Douglas Corrigan was an aviator who had the misfortune of coming after Charles Lindergh's famous transantlatnic flight from New York to Paris in 1927, but in 1938 Corrigan did someting almost as famous in just the absurdity of his actions: He took a transcontinental flight from Long Beach, CA to Brooklyn, New York, and then he was supposed to take the flight back home to Long Beach, but instead due to "mechanical failure" and supposed misreading of his compass he wound up crossing the Atlantic and landed in Ireland, thus completely going the wrong direction he was supposed to go (indeed, almost the opposite opposite) thus earning himself the nickname "Wrong Way" Corrigan. He's probably one of the best cases in American history of someone doing something weird and off the cuff not for any award or merit or practical purposes, but just to get famous for doing something that absurd, the philosophy of "if I'm not going to be the best at something at least I can be the most memorable." It's now become a common technique in social media with prank videos of people rubbing people's hands on escalators, the Australian break dancer at the Olympics named Ray Gun who did an absurd dance that got zero points but everyone couldn't stop talking about her, more than even Simone Biles or Noah Lyles or any of the other major winners who got celebrated for their achievement. No, I think people have picked up on the fact that it's hard work to be the best and not everyone can make it, but it's not as hard and anyone can do something crazy and get attention, be the modern day "Wrong Way Corrigan." Just ask the "Hawk Tua Girl" who became famous overnight much like Ray Gun for something completely without merit but people just loved.
As American society is going "Wrong Way Corrigan" with the people it chooses to give attention to, I feel like in some ways my life is going "Wrong Way Corrigan." For quite a while I always had a clear purpose in mind, to learn Japanese, become the best dodgeball player I can be, learn Korean and be able to converse in Korean, earn as money as I could at work to save up money, and then most recently learn as much trivia as I could. Those goals kept me hungry, kept me driven, kept me centered on my quest if you will towards a clear end point. Recently, however, I've felt more lost than anything, just because all my goals have stalled, have been completed, or I lost interest in them. I've lost the need to learn as much Japanese as I could, I'm no longer active in the dodgeball community and I've lost the hunger to prove myself in a kids game with no Olympic Games or really any recognition in the general American culture as a real sport (doesn't help that I'm 37 years old), earning money never gets old I guess but it's more of a "compelled to do" rather than something I get up eager to do in the mornign, and trivia.... still learning but starting to realize how little TV shows want someone like me to get on the show. Oh yea and fantasy baseball....why am I still stuck on it, even though I missed the playoffs this season and should be disattaching from such a trivial game with no meaningful practical application? I spend my days essentially working on my computer, getting distracted every 10 minutes to look at my phone for the next dopamine hit whether it's a chess clip or news item of someone "owning" someone. Oh and chess......I might be going wrong way in skill level, in some ways I'm improving my speed chess game but in other ways I might be worse than I was in high school, when I took it more seriously and didn't make as many mistakes because I was so locked in and wanted to win so bad. Now I'm just doing it casually, hae nothing to lose, and make sloppy mistakes. Going the wrong way in life.....I think at some point many adults feel it and feel like they've peaked, leading to a midlife crisis, but I don't necessarily think that's what I got, I just feel like the whole world is passing me by, and I'm just stuck in slow-mo or quicksand, or worse going the wrong way.
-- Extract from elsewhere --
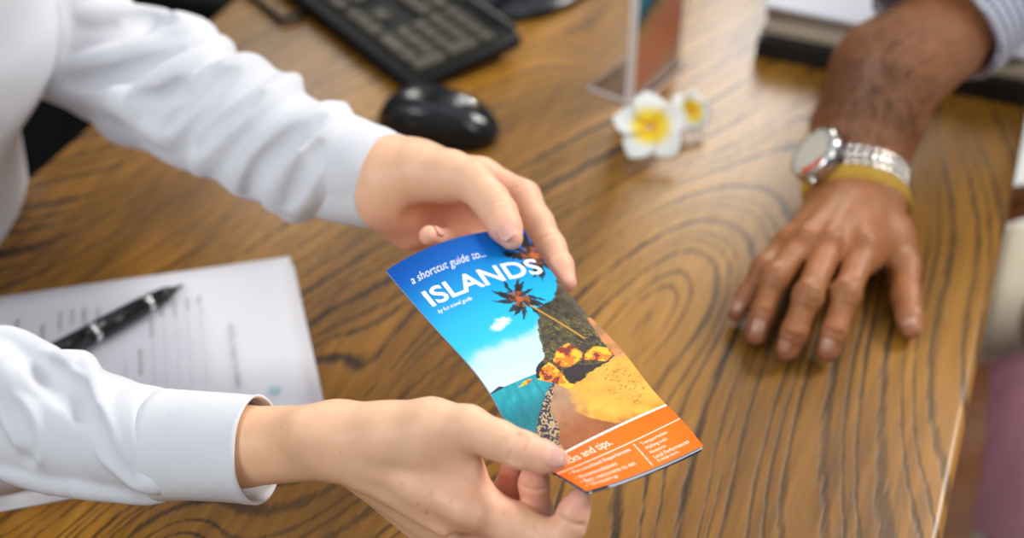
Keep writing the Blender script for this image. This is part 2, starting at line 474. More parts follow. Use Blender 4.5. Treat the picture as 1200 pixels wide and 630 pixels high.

Speaking of aviators, this weekend I went with some friends to the Camarillo Air Show in.....surprise, Camarillo, where my parents have lived for the last 20 years now. It's like the complete opposite of the world I normally reside in, with everyone watching the skies for pilots flying crazy patterns in the sky, with planes, helicopters, and all kinds of aerial vehicles and also parachuting out of some artistically. A lot of military people on site, from Air Force, Navy (like Top Gun) and Army, etc., all supporing the Air Show. I think if I had went a different route in life and joined a military organization out of college or even out of high school, I'd have a totally different experience and maybe even be flying an airplane at some point. That seems really liberating, to be flying above the clouds and seeing the lonely earth below. Some people say you forget about all the troubles of life when you reach outer space and look back at Earth, and realize it's just one big land mass, and there's so many different worlds out there. I imagine that's what aviators feel too when flying their own planes up there, basically free to go anywhere they want to go and not restricted by roads or gravity. No wonder Wrong Way Corrigan purposely took the wrong way and went to Ireland.